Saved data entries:
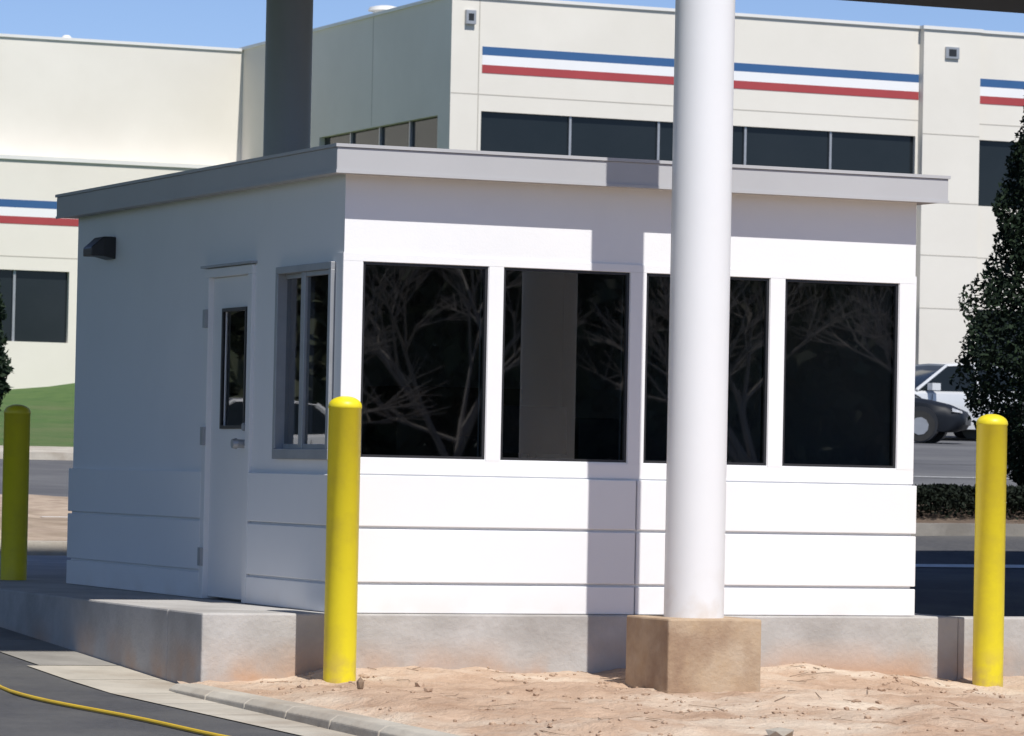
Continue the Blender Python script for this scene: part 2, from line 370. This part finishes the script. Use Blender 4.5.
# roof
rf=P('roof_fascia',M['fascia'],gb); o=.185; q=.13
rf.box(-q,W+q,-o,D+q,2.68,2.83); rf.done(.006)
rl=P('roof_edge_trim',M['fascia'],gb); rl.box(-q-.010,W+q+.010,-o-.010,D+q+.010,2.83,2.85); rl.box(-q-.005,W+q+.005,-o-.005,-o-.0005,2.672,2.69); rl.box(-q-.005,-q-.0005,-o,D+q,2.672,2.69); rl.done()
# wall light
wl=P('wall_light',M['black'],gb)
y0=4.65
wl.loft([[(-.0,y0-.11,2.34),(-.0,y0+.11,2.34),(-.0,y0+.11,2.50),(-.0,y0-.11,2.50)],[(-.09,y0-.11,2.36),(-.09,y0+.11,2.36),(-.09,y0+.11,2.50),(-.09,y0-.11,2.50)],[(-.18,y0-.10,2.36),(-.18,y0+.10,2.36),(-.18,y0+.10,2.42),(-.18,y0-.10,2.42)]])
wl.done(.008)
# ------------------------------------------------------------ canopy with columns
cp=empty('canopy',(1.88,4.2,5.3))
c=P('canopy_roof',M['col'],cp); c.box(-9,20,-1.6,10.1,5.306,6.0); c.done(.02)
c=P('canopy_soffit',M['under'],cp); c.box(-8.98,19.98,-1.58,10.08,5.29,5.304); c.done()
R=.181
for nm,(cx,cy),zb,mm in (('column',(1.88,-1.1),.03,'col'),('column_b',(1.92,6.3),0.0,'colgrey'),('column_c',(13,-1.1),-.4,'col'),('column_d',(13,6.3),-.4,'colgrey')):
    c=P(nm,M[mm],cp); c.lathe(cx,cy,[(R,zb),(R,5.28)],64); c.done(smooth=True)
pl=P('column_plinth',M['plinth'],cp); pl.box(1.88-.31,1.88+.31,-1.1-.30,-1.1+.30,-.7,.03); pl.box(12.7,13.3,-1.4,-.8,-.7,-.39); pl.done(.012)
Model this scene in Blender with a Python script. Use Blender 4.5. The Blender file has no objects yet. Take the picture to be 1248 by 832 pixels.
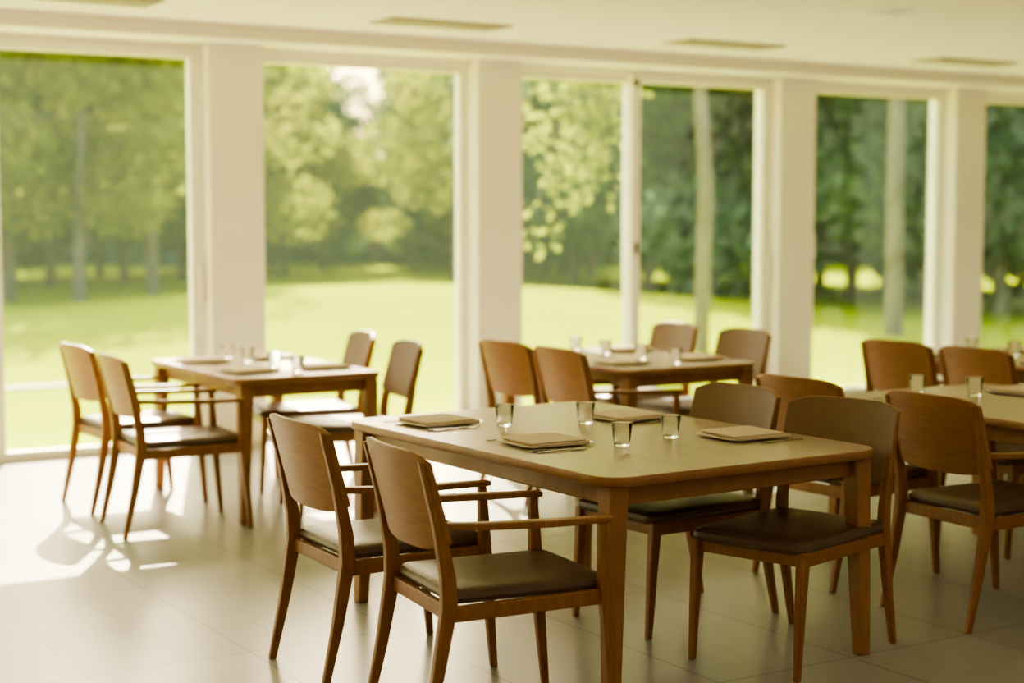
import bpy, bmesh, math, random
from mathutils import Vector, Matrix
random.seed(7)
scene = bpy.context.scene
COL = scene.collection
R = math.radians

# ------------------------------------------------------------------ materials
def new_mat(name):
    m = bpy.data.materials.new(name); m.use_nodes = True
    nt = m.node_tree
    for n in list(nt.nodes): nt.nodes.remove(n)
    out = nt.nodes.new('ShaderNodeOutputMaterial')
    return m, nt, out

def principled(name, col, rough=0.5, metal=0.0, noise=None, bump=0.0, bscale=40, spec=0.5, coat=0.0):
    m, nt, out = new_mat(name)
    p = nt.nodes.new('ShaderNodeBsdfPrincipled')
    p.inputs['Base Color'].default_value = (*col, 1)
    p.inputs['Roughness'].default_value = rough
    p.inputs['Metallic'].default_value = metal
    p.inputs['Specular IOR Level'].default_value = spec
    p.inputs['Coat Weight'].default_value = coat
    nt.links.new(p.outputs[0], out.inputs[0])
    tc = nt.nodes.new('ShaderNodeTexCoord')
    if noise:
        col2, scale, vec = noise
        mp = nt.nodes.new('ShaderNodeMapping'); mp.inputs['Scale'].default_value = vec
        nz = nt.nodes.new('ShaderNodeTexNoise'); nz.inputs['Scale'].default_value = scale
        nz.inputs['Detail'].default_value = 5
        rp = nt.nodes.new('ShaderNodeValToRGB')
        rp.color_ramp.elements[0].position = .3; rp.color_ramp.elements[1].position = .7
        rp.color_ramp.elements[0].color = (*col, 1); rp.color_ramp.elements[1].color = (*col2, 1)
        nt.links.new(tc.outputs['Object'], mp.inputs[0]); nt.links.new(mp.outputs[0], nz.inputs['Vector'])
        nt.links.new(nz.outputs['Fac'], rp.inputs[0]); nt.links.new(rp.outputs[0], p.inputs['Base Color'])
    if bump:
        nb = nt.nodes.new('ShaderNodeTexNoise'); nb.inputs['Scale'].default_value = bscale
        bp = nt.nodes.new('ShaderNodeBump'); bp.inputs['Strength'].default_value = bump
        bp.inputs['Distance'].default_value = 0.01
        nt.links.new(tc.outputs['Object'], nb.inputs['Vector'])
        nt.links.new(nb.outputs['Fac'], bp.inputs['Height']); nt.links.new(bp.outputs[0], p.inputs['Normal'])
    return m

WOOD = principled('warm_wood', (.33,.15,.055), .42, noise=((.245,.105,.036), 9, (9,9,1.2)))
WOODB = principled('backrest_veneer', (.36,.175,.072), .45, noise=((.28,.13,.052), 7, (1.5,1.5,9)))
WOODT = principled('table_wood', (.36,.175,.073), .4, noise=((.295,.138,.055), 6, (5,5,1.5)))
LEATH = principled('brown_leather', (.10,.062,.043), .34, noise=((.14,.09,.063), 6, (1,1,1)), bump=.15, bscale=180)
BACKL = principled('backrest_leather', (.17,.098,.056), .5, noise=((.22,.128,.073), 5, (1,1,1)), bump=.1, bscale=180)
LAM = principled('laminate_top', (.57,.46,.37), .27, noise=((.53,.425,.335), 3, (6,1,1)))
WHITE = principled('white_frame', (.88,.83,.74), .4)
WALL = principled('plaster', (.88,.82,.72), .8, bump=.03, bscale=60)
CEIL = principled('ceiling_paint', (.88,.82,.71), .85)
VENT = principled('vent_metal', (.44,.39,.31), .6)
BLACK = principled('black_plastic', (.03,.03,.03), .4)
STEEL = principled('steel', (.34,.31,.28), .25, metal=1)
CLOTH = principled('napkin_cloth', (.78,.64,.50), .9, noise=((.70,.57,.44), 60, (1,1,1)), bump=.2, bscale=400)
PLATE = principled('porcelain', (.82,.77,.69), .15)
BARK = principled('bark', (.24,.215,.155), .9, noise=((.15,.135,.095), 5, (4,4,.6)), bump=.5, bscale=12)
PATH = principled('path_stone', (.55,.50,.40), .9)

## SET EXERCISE
Each entry should be repeated exactly as it appears; the pictures stay out.

## WORKED ANSWER
Continue the Blender Python script for this scene: part 2, from line 370. This part finishes the script. Use Blender 4.5.
# roof
rf=P('roof_fascia',M['fascia'],gb); o=.185; q=.13
rf.box(-q,W+q,-o,D+q,2.68,2.83); rf.done(.006)
rl=P('roof_edge_trim',M['fascia'],gb); rl.box(-q-.010,W+q+.010,-o-.010,D+q+.010,2.83,2.85); rl.box(-q-.005,W+q+.005,-o-.005,-o-.0005,2.672,2.69); rl.box(-q-.005,-q-.0005,-o,D+q,2.672,2.69); rl.done()
# wall light
wl=P('wall_light',M['black'],gb)
y0=4.65
wl.loft([[(-.0,y0-.11,2.34),(-.0,y0+.11,2.34),(-.0,y0+.11,2.50),(-.0,y0-.11,2.50)],[(-.09,y0-.11,2.36),(-.09,y0+.11,2.36),(-.09,y0+.11,2.50),(-.09,y0-.11,2.50)],[(-.18,y0-.10,2.36),(-.18,y0+.10,2.36),(-.18,y0+.10,2.42),(-.18,y0-.10,2.42)]])
wl.done(.008)
# ------------------------------------------------------------ canopy with columns
cp=empty('canopy',(1.88,4.2,5.3))
c=P('canopy_roof',M['col'],cp); c.box(-9,20,-1.6,10.1,5.306,6.0); c.done(.02)
c=P('canopy_soffit',M['under'],cp); c.box(-8.98,19.98,-1.58,10.08,5.29,5.304); c.done()
R=.181
for nm,(cx,cy),zb,mm in (('column',(1.88,-1.1),.03,'col'),('column_b',(1.92,6.3),0.0,'colgrey'),('column_c',(13,-1.1),-.4,'col'),('column_d',(13,6.3),-.4,'colgrey')):
    c=P(nm,M[mm],cp); c.lathe(cx,cy,[(R,zb),(R,5.28)],64); c.done(smooth=True)
pl=P('column_plinth',M['plinth'],cp); pl.box(1.88-.31,1.88+.31,-1.1-.30,-1.1+.30,-.7,.03); pl.box(12.7,13.3,-1.4,-.8,-.7,-.39); pl.done(.012)
Model this scene in Blender with a Python script. Use Blender 4.5. The Blender file has no objects yet. Take the picture to be 1248 by 832 pixels.
import bpy, bmesh, math, random
from mathutils import Vector, Matrix
random.seed(7)
scene = bpy.context.scene
COL = scene.collection
R = math.radians

# ------------------------------------------------------------------ materials
def new_mat(name):
    m = bpy.data.materials.new(name); m.use_nodes = True
    nt = m.node_tree
    for n in list(nt.nodes): nt.nodes.remove(n)
    out = nt.nodes.new('ShaderNodeOutputMaterial')
    return m, nt, out

def principled(name, col, rough=0.5, metal=0.0, noise=None, bump=0.0, bscale=40, spec=0.5, coat=0.0):
    m, nt, out = new_mat(name)
    p = nt.nodes.new('ShaderNodeBsdfPrincipled')
    p.inputs['Base Color'].default_value = (*col, 1)
    p.inputs['Roughness'].default_value = rough
    p.inputs['Metallic'].default_value = metal
    p.inputs['Specular IOR Level'].default_value = spec
    p.inputs['Coat Weight'].default_value = coat
    nt.links.new(p.outputs[0], out.inputs[0])
    tc = nt.nodes.new('ShaderNodeTexCoord')
    if noise:
        col2, scale, vec = noise
        mp = nt.nodes.new('ShaderNodeMapping'); mp.inputs['Scale'].default_value = vec
        nz = nt.nodes.new('ShaderNodeTexNoise'); nz.inputs['Scale'].default_value = scale
        nz.inputs['Detail'].default_value = 5
        rp = nt.nodes.new('ShaderNodeValToRGB')
        rp.color_ramp.elements[0].position = .3; rp.color_ramp.elements[1].position = .7
        rp.color_ramp.elements[0].color = (*col, 1); rp.color_ramp.elements[1].color = (*col2, 1)
        nt.links.new(tc.outputs['Object'], mp.inputs[0]); nt.links.new(mp.outputs[0], nz.inputs['Vector'])
        nt.links.new(nz.outputs['Fac'], rp.inputs[0]); nt.links.new(rp.outputs[0], p.inputs['Base Color'])
    if bump:
        nb = nt.nodes.new('ShaderNodeTexNoise'); nb.inputs['Scale'].default_value = bscale
        bp = nt.nodes.new('ShaderNodeBump'); bp.inputs['Strength'].default_value = bump
        bp.inputs['Distance'].default_value = 0.01
        nt.links.new(tc.outputs['Object'], nb.inputs['Vector'])
        nt.links.new(nb.outputs['Fac'], bp.inputs['Height']); nt.links.new(bp.outputs[0], p.inputs['Normal'])
    return m

WOOD = principled('warm_wood', (.33,.15,.055), .42, noise=((.245,.105,.036), 9, (9,9,1.2)))
WOODB = principled('backrest_veneer', (.36,.175,.072), .45, noise=((.28,.13,.052), 7, (1.5,1.5,9)))
WOODT = principled('table_wood', (.36,.175,.073), .4, noise=((.295,.138,.055), 6, (5,5,1.5)))
LEATH = principled('brown_leather', (.10,.062,.043), .34, noise=((.14,.09,.063), 6, (1,1,1)), bump=.15, bscale=180)
BACKL = principled('backrest_leather', (.17,.098,.056), .5, noise=((.22,.128,.073), 5, (1,1,1)), bump=.1, bscale=180)
LAM = principled('laminate_top', (.57,.46,.37), .27, noise=((.53,.425,.335), 3, (6,1,1)))
WHITE = principled('white_frame', (.88,.83,.74), .4)
WALL = principled('plaster', (.88,.82,.72), .8, bump=.03, bscale=60)
CEIL = principled('ceiling_paint', (.88,.82,.71), .85)
VENT = principled('vent_metal', (.44,.39,.31), .6)
BLACK = principled('black_plastic', (.03,.03,.03), .4)
STEEL = principled('steel', (.34,.31,.28), .25, metal=1)
CLOTH = principled('napkin_cloth', (.78,.64,.50), .9, noise=((.70,.57,.44), 60, (1,1,1)), bump=.2, bscale=400)
PLATE = principled('porcelain', (.82,.77,.69), .15)
BARK = principled('bark', (.24,.215,.155), .9, noise=((.15,.135,.095), 5, (4,4,.6)), bump=.5, bscale=12)
PATH = principled('path_stone', (.55,.50,.40), .9)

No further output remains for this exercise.